THE NEXT big policing challenge is to prevent young people from being deceived into providing support for dissident republicans responsible for the recent killings in Antrim and Lurgan, PSNI chief constable Sir Hugh Orde said last night.
Sir Hugh, in delivering the David Ervine memorial lecture in Belfast, said the actions of a “few desperate men and women” would only prove once again that violence doesn’t work and that the will of the people of Northern Ireland would prevail. Sir Hugh referred to the Real IRA murders of British soldiers Patrick Azimkar and Mark Quinsey in Antrim and the Continuity IRA murder of PSNI constable Stephen Carroll in Craigavon in Co Armagh.
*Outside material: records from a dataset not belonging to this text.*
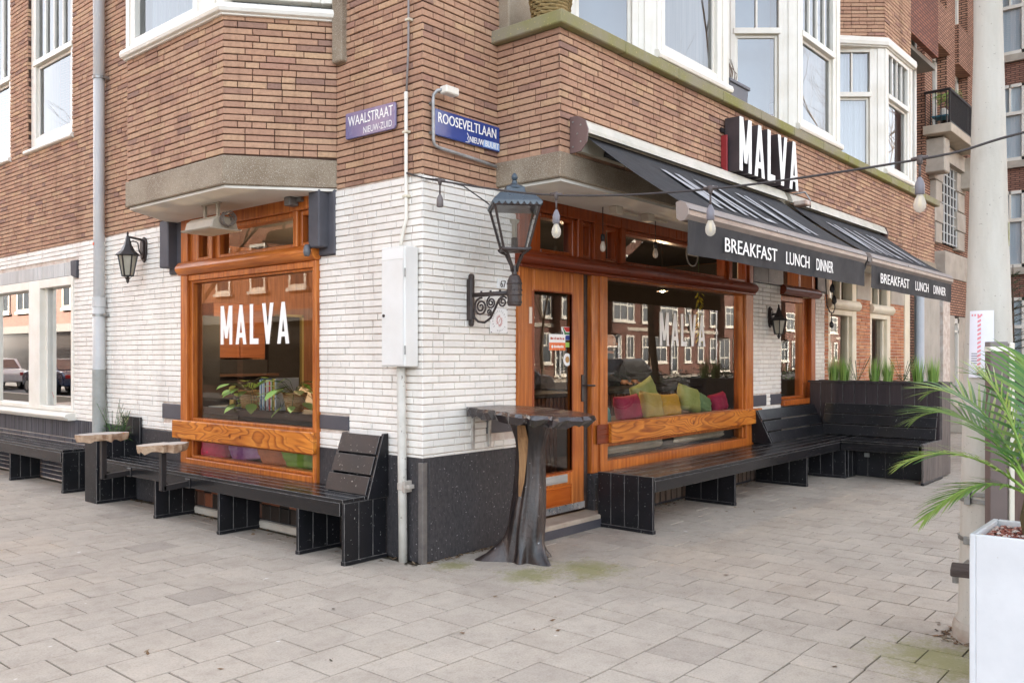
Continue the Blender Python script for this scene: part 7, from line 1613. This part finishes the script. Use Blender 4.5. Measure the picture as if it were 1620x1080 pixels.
rr = random.Random(91)
for i in range(9):
    c = copy_tree(BIKE, 'green bicycle in the row of parked bicycles along the avenue kerb', (15.5 + i * 1.5, -8.9 + rr.uniform(-.2, .2), 0), R_(75 + rr.uniform(-12, 12))); c['group'] = 'green bicycles along the avenue kerb'
t = root('hedge', 'clipped evergreen hedge along the avenue kerb', 'hedge', (28, -10.6, 0)); L = []
for k in range(2600):
    p = Vector((rr.uniform(16, 44), -10.6 + rr.uniform(-.35, .35), rr.uniform(.05, 1.0))); a = rr.uniform(0, 6.28); L.append((blade(p, (math.cos(a), math.sin(a), rr.uniform(-.3, .8)), .22, .12, .3, rr, 1), rr.random()))
leafmesh('foliage', L, SHRUBM, t)

# dry leaves and dirt that gather at the wall foot and under the benches
t = root('leaf_litter', 'scattered dry leaves and grit along the foot of the walls', 'litter', (0, 0, 0), kind='stuff'); L = []; rr = random.Random(55)
def bit(x, y):
    a = rr.uniform(0, 6.28); l = rr.uniform(.006, .024); w = l * rr.uniform(.4, .8); c = Vector((x, y, .003)); u = Vector((math.cos(a), math.sin(a), rr.uniform(-.1, .3))) * l; v = Vector((-math.sin(a), math.cos(a), rr.uniform(-.2, .2))) * w
    L.append((([c - u, c + v + Vector((0, 0, .002)), c + u + Vector((0, 0, .004)), c - v], [(0, 1, 2, 3)]), rr.random()))
for k in range(260): bit(-.012 - abs(rr.gauss(0, .07)), rr.uniform(0, 5))
for k in range(260): bit(rr.uniform(2.2, 6), -.01 - abs(rr.gauss(0, .06)))
for k in range(120): bit(rr.uniform(0, 1.1), -.012 - abs(rr.gauss(0, .03)))
for k in range(120): a = rr.uniform(0, 6.28); q_ = .17 + abs(rr.gauss(0, .05)); bit(.789 + q_ * math.cos(a), -3.335 + q_ * math.sin(a))
for k in range(50): bit(rr.uniform(-4, 6), rr.uniform(-4, 1.5) if rr.random() < .5 else rr.uniform(-1.5, 0))
leafmesh('leaves', [q_ for q_ in L if not (q_[0][0][0][0] > .0 and q_[0][0][0][1] > .0)], brickmat('dry_leaf', [(0, lin('#5a4634')), (.5, lin('#7d6248')), (.8, lin('#93846e')), (1, lin('#4a443a'))], .9, .2, .3), t, kind='stuff')
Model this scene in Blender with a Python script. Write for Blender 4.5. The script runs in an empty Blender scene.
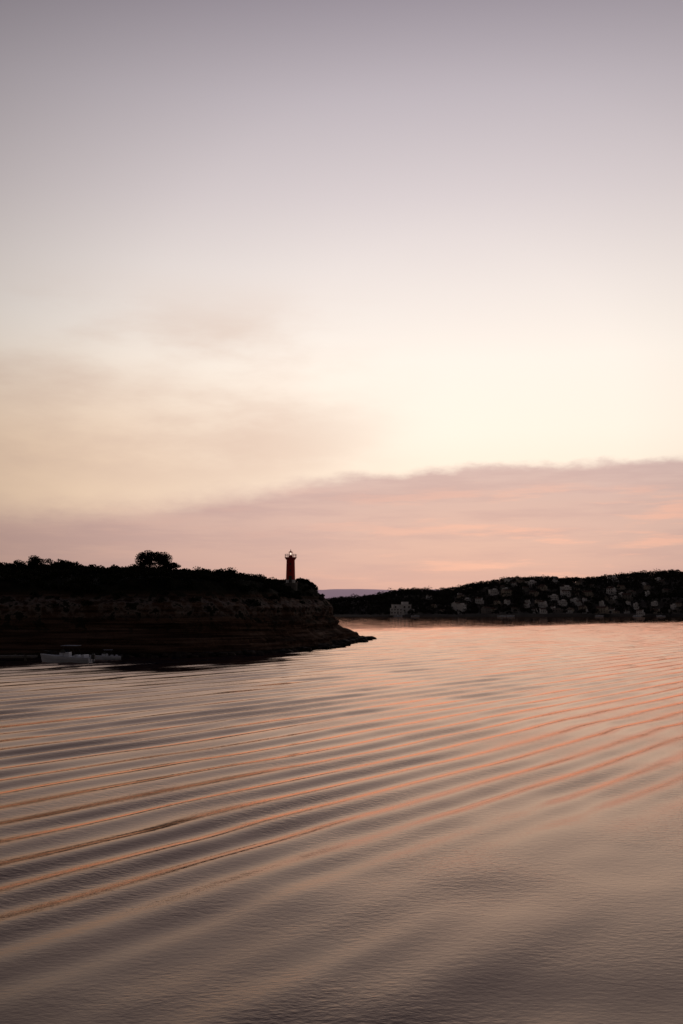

The challenge, he said, was to “prevent, for example, that poisonous little group of killers in Lurgan from tricking more young people into the downward spiral of serious crime, oblivion and incarceration”.
Sir Hugh, who is to step down as chief constable after the summer following seven years in the post, said there was no reason why the devolution of policing and justice can’t happen. “We are ready for it and I think that when local people take responsibility for local policing, the endgame of Patten has been achieved and policing with the community will go from strength to strength,” he added.
“It seems to me that the determination by those in positions of authority, both elected and unelected, to ensure that we move forward not backwards is clear and unswerving,” he said.
Sir Hugh spoke on the theme of resolving conflict through dialogue and “it’s good to talk”, lessons that he found reinforced by his contact with Mr Ervine, the leader of the Progressive Unionist Party who died two years ago. “Whilst David liked to talk, unlike many he was well worth listening to,” he said. “If there is one thing that I have become more convinced about during the past seven years is that the only means to end conflict in any enduring way is through dialogue,” he added.
The lecture was organised by the charitable trust, the David Ervine Foundation. A tribute to Mr Ervine written by Nobel Laureate Séamus Heaney was auctioned at the event. In it Dr Heaney wrote: “Education according to the poet Robert Frost, changed the plane of regard and David Ervine would have agreed. He was an exemplary man of our place and our peace, somebody who believed that where there was a right word there was a right way and acted accordingly.”